Since Dec 2022, Bristol Old Vic’s Heritage department has been working with secondary schools to deliver a new workshop exploring the issues that have divided the country, connected to our monuments and how we come to terms with our colonial history.
Six Bristol schools (Bristol Brunel Academy, Bristol Metropolitan Academy, Cotham, Bristol Cathedral Choir, Bedminster Down and Oasis John Williams) participated in A Monumental Task, a Theatre in Education project that engages young people and their wider communities in discussion around our shared colonial history. The results of their work will be displayed in a new exhibition at Bristol Old Vic from Mon 27 Mar until the end of the year.
Each school group was tasked with creating their own town and devising characters to populate it. Two sessions in, they learn the uncomfortable truth that their town’s founder made his money through the Transatlantic Slave Trade. Not only that, but a statue of him has been present in their town the whole time and no one has acknowledged it. In the remaining sessions, it was up to the young people to decide what to do with the statue. And then they get to do it… The results of which are to be presented in the exhibition, which opens with a private showing to all the participating young people on Mon 27 Mar.
Lucy Hunt, Director of Engagement said: “Bristol’s young people are witnessing their community’s diverse reactions to monuments of colonial figures. A Monumental Task aims to put the debate in their hands, as they learn about the Transatlantic Slave Trade from the perspective of towns across the country grappling with the legacy of their colonial past”.
She continued: “Bristol Old Vic is itself a monument to Bristol’s colonial history and we are trying to recognise and understand the impact of our beginnings. Statistically, 31% of the 50 original investors directly benefitted from the enslavement and forced migration of Africans. We are continuing our research into Bristol Old Vic’s link with the Transatlantic Slave Trade, reviewing the m,aterials in our archives and exploring how we engage with it today. We’ll be sharing more news on that later this year.”
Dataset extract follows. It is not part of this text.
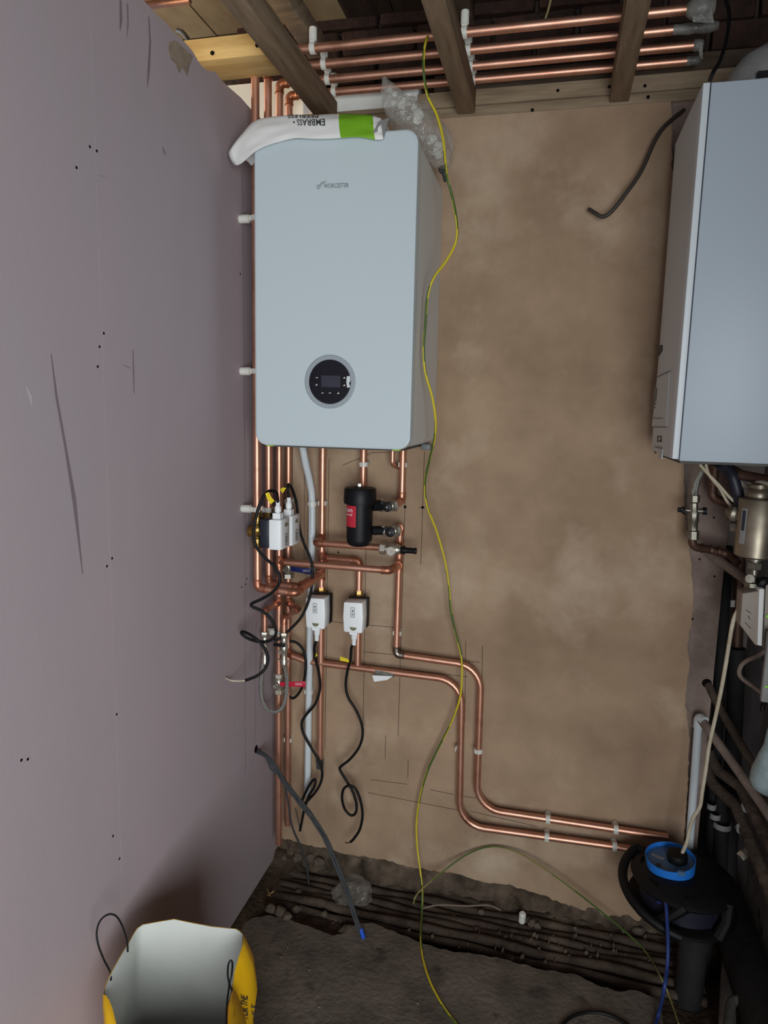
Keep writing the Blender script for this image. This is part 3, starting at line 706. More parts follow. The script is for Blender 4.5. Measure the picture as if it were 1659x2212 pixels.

A Monumental Task asks young people how Bristol Old Vic, the wider cultural and heritage sector, and Bristol itself, should continue to make space for conversations about this legacy and adapt accordingly. In the words of one student: ‘decisions are always really hard, especially when you’re part of a community. You’ve got to adapt all those ideas.’
When asked what they had learnt, one participant said, ‘…to respect and listen to other people’s ideas.’ Another said their highlight was ‘taking part in democracy’.
The exhibition on A Monumental Task will be on display, free to the public, in Bristol Old Vic’s pit passageway from 28 March.